Corporations - Where Ideas Go To Die

How can we stop big corporations from killing good ideas?  How can they internalize an entrepreneurial spirit? 

I spend most of my time working with organizations to help them change.  I use a variety of levers such as: innovation, customer loyalty, or employee engagement.  However, the objective is always the same: to get people thinking so they can make changes to their business.

It's exciting to see people generate new ideas and use the ideas to develop new opportunities.  But implementation always lets air out of the balloon.  When I work with complex organizations we quickly make incremental changes; however, game changing ideas often end up in a graveyard.  Here are two of my recent examples.

The Swish.  I worked with a team of new hires in a technology firm.  Their social media idea was to "swish" content from one mobile to another.  Their thought was: "if you're in a mall with friends and you get a photo that you want to share, no need to send it - just "swish" it to your group."  

Great idea.  It needed some work and development, but quickly the team produced a prototype.  There was lots of excitement until we turned it over to the formal organization for commercialization.  Death!

Have you seen the new Galaxy S III?  Put two of them back to back and tap - you can transfer information from one to the other.  No need to send.  Sure, it's not a "swish" but we had a beta a year and a half ago.

The Relationship.  I worked with another team of young people who wanted to make "dating" more exciting.  They recognized the discontinuity in the market where people date long into their 20's and 30's.  Their idea was to build a special app to aggregate and share experiences for couples.

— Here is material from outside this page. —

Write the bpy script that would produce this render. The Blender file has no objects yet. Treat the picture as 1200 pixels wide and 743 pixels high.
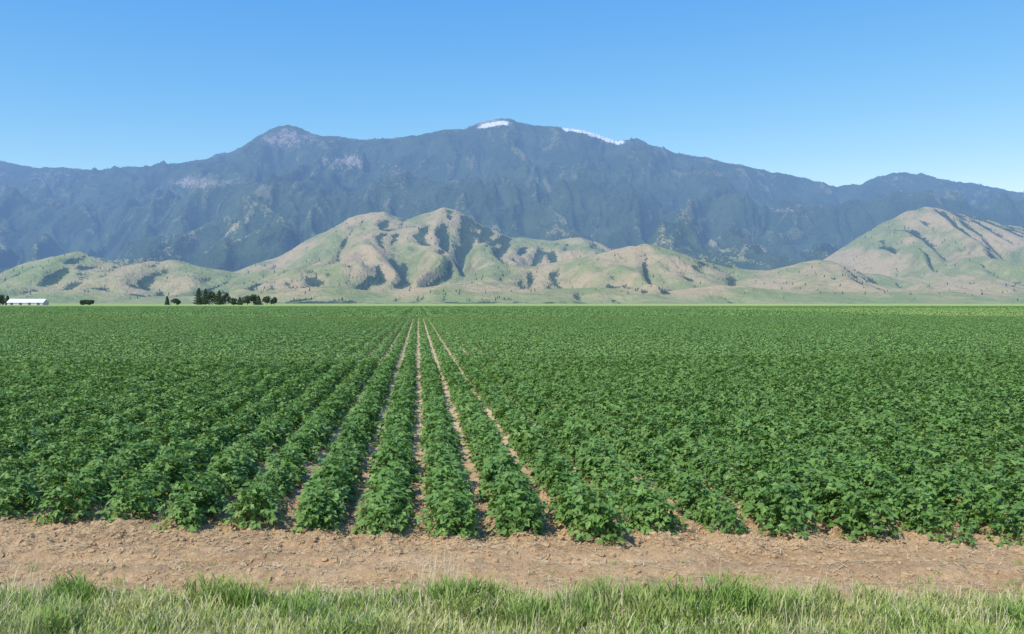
import bpy, bmesh, math, numpy as np
from mathutils import Vector
rng = np.random.default_rng(7)
scene = bpy.context.scene
F = 1000.0; HZ = 355.0; CH = 2.95

# ------------------------------------------------------------------ noise
def perlin(x, y, seed=0):
    r = np.random.default_rng(1000+seed)
    perm = r.permutation(512); ang = r.random(512)*2*np.pi
    gx, gy = np.cos(ang), np.sin(ang)
    xi = np.floor(x).astype(np.int64); yi = np.floor(y).astype(np.int64)
    xf = x-xi; yf = y-yi
    def h(a, b): return perm[(perm[a & 511]+b) & 511]
    u = xf*xf*xf*(xf*(xf*6-15)+10); v = yf*yf*yf*(yf*(yf*6-15)+10)
    def g(a, b, dx, dy):
        k = h(a, b); return gx[k]*dx+gy[k]*dy
    n00 = g(xi, yi, xf, yf); n10 = g(xi+1, yi, xf-1, yf)
    n01 = g(xi, yi+1, xf, yf-1); n11 = g(xi+1, yi+1, xf-1, yf-1)
    return ((n00*(1-u)+n10*u)*(1-v)+(n01*(1-u)+n11*u)*v)*1.5
def fbm(x, y, oct=5, seed=0, gain=0.5):
    s = 0; a = 1; t = 0
    for i in range(oct):
        s = s+a*perlin(x*2**i, y*2**i, seed+i*13); t += a; a *= gain
    return s/t
def ridged(x, y, oct=4, seed=0, gain=0.5):
    s = 0; a = 1; t = 0
    for i in range(oct):
        s = s+a*(1-np.abs(perlin(x*2**i, y*2**i, seed+i*17))*1.6); t += a; a *= gain
    return np.clip(s/t, 0, 1)
def sstep(a, b, x):
    t = np.clip((x-a)/(b-a), 0, 1); return t*t*(3-2*t)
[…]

We refined and cycled this idea through the companies "innovation committee."  We needed a small amount of seed funding for experiments.  We never got the money.  The committee could not understand the need and constantly asked the team for proof that the idea would work.  Death!

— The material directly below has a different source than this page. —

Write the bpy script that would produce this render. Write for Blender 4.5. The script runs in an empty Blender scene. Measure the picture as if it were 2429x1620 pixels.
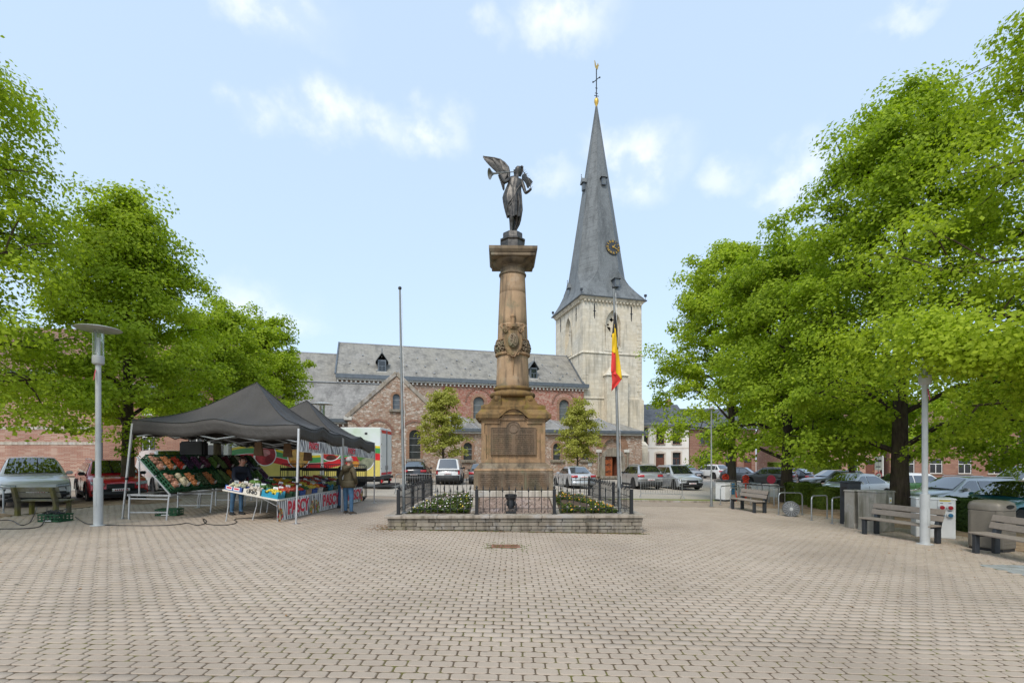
import bpy, bmesh, math, random
import numpy as np
from mathutils import Vector, Matrix, noise
from mathutils.geometry import tessellate_polygon
R = math.radians
rng = random.Random(7)
S = bpy.context.scene
COL = S.collection

# ---------------------------------------------------------------- camera, sky, sun, exposure
F_PX, CX, VH, CAM_H = 1150.0, 1214.5, 1084.0, 1.9
cam_d = bpy.data.cameras.new('camera')
cam = bpy.data.objects.new('camera', cam_d)
COL.objects.link(cam)
cam.location = (0, 0, CAM_H)
cam.rotation_euler = (R(90), 0, 0)
cam_d.sensor_width = 36.0
cam_d.lens = 36.0 * F_PX / 2429.0
cam_d.shift_y = (VH - 810.0) / 2429.0
cam_d.clip_start = 0.1
cam_d.clip_end = 3000
S.camera = cam

SUN_EL, SUN_AZ = R(48), R(200)      # azimuth from +Y towards +X: behind the camera, a little to the left
wd = bpy.data.worlds.new('World')
S.world = wd
wd.use_nodes = True
wd.cycles.sampling_method = 'MANUAL'
wd.cycles.sample_map_resolution = 256
NT = wd.node_tree
NT.nodes.clear()
def wn(t, **k):
    n = NT.nodes.new(t)
    for a, b in k.items():
        setattr(n, a, b)
    return n
def wl(a, b):
    NT.links.new(a, b)
sky = wn('ShaderNodeTexSky', sky_type='NISHITA', sun_disc=False, sun_elevation=SUN_EL, sun_rotation=SUN_AZ,
         altitude=50, air_density=1.0, dust_density=2.2, ozone_density=1.3)
bg = wn('ShaderNodeBackground')
bg.inputs['Strength'].default_value = 0.12
out = wn('ShaderNodeOutputWorld')
tc = wn('ShaderNodeTexCoord')
# soft cumulus: noise over the sky dome, gathered where the photograph shows its clouds
def cloud_dir(u, v):
    d = Vector(((u - CX) / F_PX, 1.0, (VH - v) / F_PX))
    return d.normalized()
noi = wn('ShaderNodeTexNoise')
noi.inputs['Scale'].default_value = 13.0
noi.inputs['Detail'].default_value = 7
noi.inputs['Roughness'].default_value = 0.55
wl(tc.outputs['Generated'], noi.inputs['Vector'])
warp = wn('ShaderNodeVectorMath', operation='MULTIPLY_ADD')
wl(noi.outputs['Color'], warp.inputs[0])
warp.inputs[1].default_value = (0.13, 0.13, 0.10)
wl(tc.outputs['Generated'], warp.inputs[2])
off = wn('ShaderNodeVectorMath', operation='SUBTRACT')
wl(warp.outputs[0], off.inputs[0])
off.inputs[1].default_value = (0.065, 0.065, 0.05)
total = None
for (u, v, ru, rv, amp) in [(600, 255, 70, 38, .8), (790, 270, 120, 48, 1.0), (880, 305, 90, 40, .9), (1030, 310, 85, 42, .9),
                            (1510, 390, 110, 66, 1.0), (1460, 345, 50, 36, .6), (1730, 420, 60, 35, .6), (1900, 410, 75, 66, 1.0), (1850, 440, 70, 30, .7),
                            (630, 15, 150, 45, .9), (1345, 25, 110, 50, 1.0), (2180, 10, 70, 25, .6), (600, 735, 120, 55, .6), (700, 765, 60, 26, .6),
                            (1180, 45, 40, 22, .4), (1320, 420, 60, 30, .5), (180, 580, 80, 40, .5)]:
    d = cloud_dir(u, v)
    k = 1.0 / math.sqrt(((u - CX) / F_PX) ** 2 + 1 + ((VH - v) / F_PX) ** 2)
    sb = wn('ShaderNodeVectorMath', operation='SUBTRACT')
    wl(off.outputs[0], sb.inputs[0])
    sb.inputs[1].default_value = d
    sc_ = wn('ShaderNodeVectorMath', operation='MULTIPLY')
    wl(sb.outputs[0], sc_.inputs[0])
    sc_.inputs[1].default_value = (F_PX / (ru * k), F_PX / (ru * k), F_PX / (rv * k))
    ln = wn('ShaderNodeVectorMath', operation='LENGTH')
    wl(sc_.outputs[0], ln.inputs[0])
    mr = wn('ShaderNodeMapRange', interpolation_type='SMOOTHSTEP')
    wl(ln.outputs['Value'], mr.inputs['Value'])
    mr.inputs['From Min'].default_value = 1.5
    mr.inputs['From Max'].default_value = 0.1
    mr.inputs['To Max'].default_value = amp
    if total is None:
        total = mr.outputs[0]
    else:
        mx = wn('ShaderNodeMath', operation='MAXIMUM')
        wl(total, mx.inputs[0]); wl(mr.outputs[0], mx.inputs[1])
        total = mx.outputs[0]
# the same sort of loose cloud carries on all round, behind the camera and overhead
n2 = wn('ShaderNodeTexNoise')
n2.inputs['Scale'].default_value = 3.2
n2.inputs['Detail'].default_value = 2
wl(tc.outputs['Generated'], n2.inputs['Vector'])
m2 = wn('ShaderNodeMapRange', interpolation_type='SMOOTHSTEP')
wl(n2.outputs['Fac'], m2.inputs['Value'])
m2.inputs['From Min'].default_value = 0.66
m2.inputs['From Max'].default_value = 0.86
m2.inputs['To Max'].default_value = 0.75
mx = wn('ShaderNodeMath', operation='MAXIMUM')
wl(total, mx.inputs[0]); wl(m2.outputs[0], mx.inputs[1])
det = wn('ShaderNodeMapRange', interpolation_type='SMOOTHSTEP')
wl(noi.outputs['Fac'], det.inputs['Value'])
det.inputs['From Min'].default_value = 0.34
det.inputs['From Max'].default_value = 0.62
det.inputs['To Min'].default_value = 0.15
ml = wn('ShaderNodeMath', operation='MULTIPLY')
wl(mx.outputs[0], ml.inputs[0]); wl(det.outputs[0], ml.inputs[1])
mlc = wn('ShaderNodeMath', operation='MULTIPLY')
wl(ml.outputs[0], mlc.inputs[0]); mlc.inputs[1].default_value = 0.62
# thin high veil that pales the blue evenly
veil = wn('ShaderNodeMix', data_type='RGBA')
veil.inputs['Factor'].default_value = 0.62
wl(sky.outputs[0], veil.inputs['A'])
veil.inputs['B'].default_value = (4.4, 5.55, 6.85, 1)
cm = wn('ShaderNodeMix', data_type='RGBA')
wl(mlc.outputs[0], cm.inputs['Factor'])
wl(veil.outputs['Result'], cm.inputs['A'])
cm.inputs['B'].default_value = (7.1, 7.0, 7.0, 1)
wl(cm.outputs['Result'], bg.inputs['Color'])
wl(bg.outputs[0], out.inputs['Surface'])

sun_d = bpy.data.lights.new('sun', 'SUN')
sun = bpy.data.objects.new('sun', sun_d)
COL.objects.link(sun)
sun_d.energy = 1.5
sun_d.angle = R(18)
sun_d.color = (1.0, 0.95, 0.87)
sdir = Vector((math.sin(SUN_AZ) * math.cos(SUN_EL), math.cos(SUN_AZ) * math.cos(SUN_EL), math.sin(SUN_EL)))
sun.rotation_euler = sdir.to_track_quat('Z', 'Y').to_euler()

S.view_settings.view_transform = 'Standard'
S.view_settings.look = 'None'
S.view_settings.gamma = 1.0
S.view_settings.use_curve_mapping = False
S.view_settings.exposure = 0.7
S.cycles.max_bounces = 6
S.cycles.transparent_max_bounces = 8
S.cycles.sample_clamp_indirect = 8

# ---------------------------------------------------------------- measuring helpers
SLX, SLY = -0.018, -0.003            # the square falls gently to the right and to the back
def G(x, y):
    return SLX * x + SLY * y
def W(u, v, Y):                      # a point of the place at depth Y
    return Vector(((u - CX) / F_PX * Y, Y, CAM_H - (v - VH) / F_PX * Y))
def gp(u, v):                        # a point of the ground
    Y = CAM_H * F_PX / ((v - VH) + SLX * (u - CX) + SLY * F_PX)
    x = (u - CX) / F_PX * Y
    return Vector((x, Y, G(x, Y)))

# ---------------------------------------------------------------- mesh helper
class MB:
    def __init__(s):
        s.v = []; s.f = []; s.m = []; s.cur = 0
    def mat(s, i):
        s.cur = i; return s
    def add(s, vs, fs, M=None):
        b = len(s.v)
        if M is not None:
            vs = [M @ Vector(p) for p in vs]
        s.v.extend([tuple(p) for p in vs])
        for f in fs:
            s.f.append([b + i for i in f]); s.m.append(s.cur)
        return s
    def box(s, x0, x1, y0, y1, z0, z1, M=None):
        vs = [(x0, y0, z0), (x1, y0, z0), (x1, y1, z0), (x0, y1, z0), (x0, y0, z1), (x1, y0, z1), (x1, y1, z1), (x0, y1, z1)]
        return s.add(vs, [(3, 2, 1, 0), (4, 5, 6, 7), (0, 1, 5, 4), (1, 2, 6, 5), (2, 3, 7, 6), (3, 0, 4, 7)], M)
    def frustum(s, x0, x1, y0, y1, z0, X0, X1, Y0, Y1, z1, M=None):
        vs = [(x0, y0, z0), (x1, y0, z0), (x1, y1, z0), (x0, y1, z0), (X0, Y0, z1), (X1, Y0, z1), (X1, Y1, z1), (X0, Y1, z1)]
        return s.add(vs, [(3, 2, 1, 0), (4, 5, 6, 7), (0, 1, 5, 4), (1, 2, 6, 5), (2, 3, 7, 6), (3, 0, 4, 7)], M)
    def bar(s, a, b, w, h, up=(0, 0, 1)):
        a = Vector(a); b = Vector(b); d = (b - a); L = d.length
        if L < 1e-6: return s
        z = d / L; up = Vector(up)
        x = z.cross(up)
        if x.length < 1e-4: x = z.cross(Vector((0, 1, 0)))
        x.normalize(); y = x.cross(z)
        M = Matrix(((x.x, y.x, z.x, a.x), (x.y, y.y, z.y, a.y), (x.z, y.z, z.z, a.z), (0, 0, 0, 1)))
        return s.box(-w / 2, w / 2, -h / 2, h / 2, 0, L, M)
    def tube(s, pts, r, n=8, cap=True):
        pts = [Vector(p) for p in pts]
        rs = r if isinstance(r, (list, tuple)) else [r] * len(pts)
        rings = []
        ref = None
        for i, p in enumerate(pts):
            t = (pts[min(i + 1, len(pts) - 1)] - pts[max(i - 1, 0)])
            if t.length < 1e-9: t = Vector((0, 0, 1))
            t.normalize()
            if ref is None or abs(ref.dot(t)) > 0.98:
                ref = Vector((0, 0, 1)) if abs(t.z) < 0.9 else Vector((1, 0, 0))
            x = (ref - t * ref.dot(t)).normalized(); y = t.cross(x)
            ref = x
            rings.append([p + (x * math.cos(2 * math.pi * k / n) + y * math.sin(2 * math.pi * k / n)) * rs[i] for k in range(n)])
        vs = [q for g in rings for q in g]
        fs = []
        for i in range(len(rings) - 1):
            for k in range(n):
                fs.append((i * n + k, i * n + (k + 1) % n, (i + 1) * n + (k + 1) % n, (i + 1) * n + k))
        if cap:
            fs.append(tuple(range(n - 1, -1, -1)))
            fs.append(tuple((len(rings) - 1) * n + k for k in range(n)))
        return s.add(vs, fs)
    def lathe(s, prof, n=24, M=None, cap=True):
        vs = []; fs = []
        for (r, z) in prof:
            for k in range(n):
                a = 2 * math.pi * k / n
                vs.append((r * math.cos(a), r * math.sin(a), z))
        for i in range(len(prof) - 1):
            for k in range(n):
                fs.append((i * n + k, i * n + (k + 1) % n, (i + 1) * n + (k + 1) % n, (i + 1) * n + k))
        if cap:
            fs.append(tuple(range(n - 1, -1, -1)))
            fs.append(tuple((len(prof) - 1) * n + k for k in range(n)))
        return s.add(vs, fs, M)
    def prism(s, poly, d0, d1, fn, holes=()):
        """flat outline with holes, extruded from depth d0 to d1; fn(a, b, d) gives the 3D point"""
        loops = [list(poly)] + [list(h) for h in holes]
        tris = tessellate_polygon([[Vector((a, b, 0)) for a, b in l] for l in loops])
        flat = [p for l in loops for p in l]
        n = len(flat)
        vs = [fn(a, b, d0) for a, b in flat] + [fn(a, b, d1) for a, b in flat]
        fs = [tuple(t) for t in tris] + [tuple(n + i for i in reversed(t)) for t in tris]
        b0 = 0
        for l in loops:
            m = len(l)
            for i in range(m):
                j = (i + 1) % m
                fs.append((b0 + i, b0 + j, n + b0 + j, n + b0 + i))
            b0 += m
        return s.add(vs, fs)
    def grid(s, rows, closed=False):
        n = len(rows[0]); vs = [p for r in rows for p in r]; fs = []
        for i in range(len(rows) - 1):
            for k in range(n if closed else n - 1):
                fs.append((i * n + k, i * n + (k + 1) % n, (i + 1) * n + (k + 1) % n, (i + 1) * n + k))
        return s.add(vs, fs)
    def sphere(s, c, r, n=10, m=6, sz=1.0):
        prof = []
        for i in range(m + 1):
            a = -math.pi / 2 + math.pi * i / m
            prof.append((max(1e-4, math.cos(a)) * r, math.sin(a) * r * sz))
        return s.lathe(prof, n, Matrix.Translation(Vector(c)), cap=False)
    def build(s, name, mats, parent=None, smooth=None, bevel=0, seg=1, fix=True, loc=None):
        me = bpy.data.meshes.new(name)
        me.from_pydata(s.v, [], s.f)
        if not isinstance(mats, (list, tuple)): mats = [mats]
        for m in mats: me.materials.append(m)
        if len(mats) > 1: me.polygons.foreach_set('material_index', s.m)
        if fix or bevel:
            bm = bmesh.new(); bm.from_mesh(me)
            if bevel:
                bmesh.ops.remove_doubles(bm, verts=bm.verts, dist=1e-5)
                bmesh.ops.recalc_face_normals(bm, faces=bm.faces)
                es = [e for e in bm.edges if len(e.link_faces) == 2 and e.calc_face_angle(0) > 0.5]
                bmesh.ops.bevel(bm, geom=es, offset=bevel, segments=seg, affect='EDGES', clamp_overlap=True)
            if fix: bmesh.ops.recalc_face_normals(bm, faces=bm.faces)
            bm.to_mesh(me); bm.free()
        if smooth:
            me.polygons.foreach_set('use_smooth', [True] * len(me.polygons))
            me.set_sharp_from_angle(angle=R(smooth))
        me.update()
        return link(name, me, parent, loc)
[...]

About a month ago I was reading the Economist.  There it was.  The exact same idea.  A group of young entrepreneurs got the app to market and were overwhelmed with the success.  More than half a million accounts were set up in the first month.  Hey, we had that idea a year ago.

So, what's happening here?  I think that everyone recognizes the barriers to change in big organizations.  We don't create organizations for change, we create them for consistency, efficiency, and low risk.  To maintain the inertia of predictable outcomes we set up: silos, approvals, budgets, controls, reports, rewards, and metrics.  People don't resist change, they just do their jobs.

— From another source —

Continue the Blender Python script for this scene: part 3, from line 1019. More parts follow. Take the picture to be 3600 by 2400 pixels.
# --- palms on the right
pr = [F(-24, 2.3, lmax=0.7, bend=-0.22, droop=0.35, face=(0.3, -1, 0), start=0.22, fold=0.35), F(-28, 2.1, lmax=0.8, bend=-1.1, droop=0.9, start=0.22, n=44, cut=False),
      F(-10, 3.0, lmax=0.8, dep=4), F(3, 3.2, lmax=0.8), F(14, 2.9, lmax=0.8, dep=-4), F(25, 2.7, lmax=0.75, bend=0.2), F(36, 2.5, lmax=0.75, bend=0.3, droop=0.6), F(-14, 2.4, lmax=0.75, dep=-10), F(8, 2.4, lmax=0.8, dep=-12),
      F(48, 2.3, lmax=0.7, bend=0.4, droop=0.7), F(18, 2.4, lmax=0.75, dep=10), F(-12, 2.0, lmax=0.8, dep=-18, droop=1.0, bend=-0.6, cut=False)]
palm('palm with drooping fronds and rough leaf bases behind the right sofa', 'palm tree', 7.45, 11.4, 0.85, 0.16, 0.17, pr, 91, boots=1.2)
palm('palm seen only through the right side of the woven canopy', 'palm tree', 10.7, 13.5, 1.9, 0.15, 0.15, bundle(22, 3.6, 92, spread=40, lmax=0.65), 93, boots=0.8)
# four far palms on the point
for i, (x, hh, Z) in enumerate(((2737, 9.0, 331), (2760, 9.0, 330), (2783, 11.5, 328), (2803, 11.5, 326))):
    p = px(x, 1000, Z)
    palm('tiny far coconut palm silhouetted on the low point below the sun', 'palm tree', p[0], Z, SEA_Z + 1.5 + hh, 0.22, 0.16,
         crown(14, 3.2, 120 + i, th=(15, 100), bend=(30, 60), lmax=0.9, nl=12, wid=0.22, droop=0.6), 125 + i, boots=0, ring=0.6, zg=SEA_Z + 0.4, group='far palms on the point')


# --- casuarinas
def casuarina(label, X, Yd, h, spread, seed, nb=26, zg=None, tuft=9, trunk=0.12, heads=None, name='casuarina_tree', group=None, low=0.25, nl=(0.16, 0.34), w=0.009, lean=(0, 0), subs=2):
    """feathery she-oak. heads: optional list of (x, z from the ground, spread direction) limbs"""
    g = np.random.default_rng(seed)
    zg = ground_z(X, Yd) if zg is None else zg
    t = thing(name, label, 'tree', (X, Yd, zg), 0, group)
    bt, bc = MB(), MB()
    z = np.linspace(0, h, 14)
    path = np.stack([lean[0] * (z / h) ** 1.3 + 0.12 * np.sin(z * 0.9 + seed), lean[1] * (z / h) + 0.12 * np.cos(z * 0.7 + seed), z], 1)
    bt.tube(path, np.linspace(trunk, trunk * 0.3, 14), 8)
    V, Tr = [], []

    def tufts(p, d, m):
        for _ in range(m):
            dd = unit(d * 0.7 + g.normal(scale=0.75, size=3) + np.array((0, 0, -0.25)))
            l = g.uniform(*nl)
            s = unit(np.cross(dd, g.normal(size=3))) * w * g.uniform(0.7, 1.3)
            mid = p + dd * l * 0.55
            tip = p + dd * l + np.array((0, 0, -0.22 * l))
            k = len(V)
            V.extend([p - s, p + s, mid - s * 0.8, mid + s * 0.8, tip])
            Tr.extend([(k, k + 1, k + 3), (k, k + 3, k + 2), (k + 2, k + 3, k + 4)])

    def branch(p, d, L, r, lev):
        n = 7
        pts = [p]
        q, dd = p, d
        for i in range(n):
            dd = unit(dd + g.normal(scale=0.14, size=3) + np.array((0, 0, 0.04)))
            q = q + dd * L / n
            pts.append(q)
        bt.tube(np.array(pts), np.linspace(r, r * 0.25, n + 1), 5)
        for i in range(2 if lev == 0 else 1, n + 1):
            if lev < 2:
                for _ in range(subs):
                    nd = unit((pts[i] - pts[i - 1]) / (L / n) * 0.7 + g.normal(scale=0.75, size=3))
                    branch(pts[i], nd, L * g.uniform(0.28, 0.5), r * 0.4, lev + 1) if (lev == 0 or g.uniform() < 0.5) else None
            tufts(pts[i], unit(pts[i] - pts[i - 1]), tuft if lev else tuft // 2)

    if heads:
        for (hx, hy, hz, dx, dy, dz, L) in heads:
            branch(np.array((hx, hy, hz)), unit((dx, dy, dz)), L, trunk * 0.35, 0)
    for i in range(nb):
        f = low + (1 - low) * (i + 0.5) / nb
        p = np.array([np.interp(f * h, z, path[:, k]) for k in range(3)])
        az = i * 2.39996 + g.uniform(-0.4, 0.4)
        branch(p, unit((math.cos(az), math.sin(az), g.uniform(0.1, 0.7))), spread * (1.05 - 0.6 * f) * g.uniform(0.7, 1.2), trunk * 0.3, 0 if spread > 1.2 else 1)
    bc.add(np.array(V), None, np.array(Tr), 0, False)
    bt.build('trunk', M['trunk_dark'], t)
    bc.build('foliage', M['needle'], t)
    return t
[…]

However, there are ways to overcome the inertia of risk aversion.  I've found that if I ask three precise questions in the right order then I increase the probability of success.  Here they are and in that right order.

  1. Who is the customer?  Do you clearly know the target for the idea?  How big is the customer population?  (The bigger the number the better.)  Facebook is aimed at billions of potential customers, not just six people down the street.
  2. Can you do it?  Can you actually do what you want to do?  Do you have the abilities?  Do you need to marginalize the idea to make it work?  Do you need to dilute your idea by taking on partners?
  3. Can you make money?  What is the business model?  
Yes, "money" is the last question.  Asking this question too early in the process will send the idea directly to the graveyard.  It takes time, effort, and resources to de-risk an idea before you can reasonably forecast its financial success.  

Big corporations don't have to be idea killers.  They can return to their entrepreneurial roots.  They just have to discipline themselves to ask the right questions - and in the right order.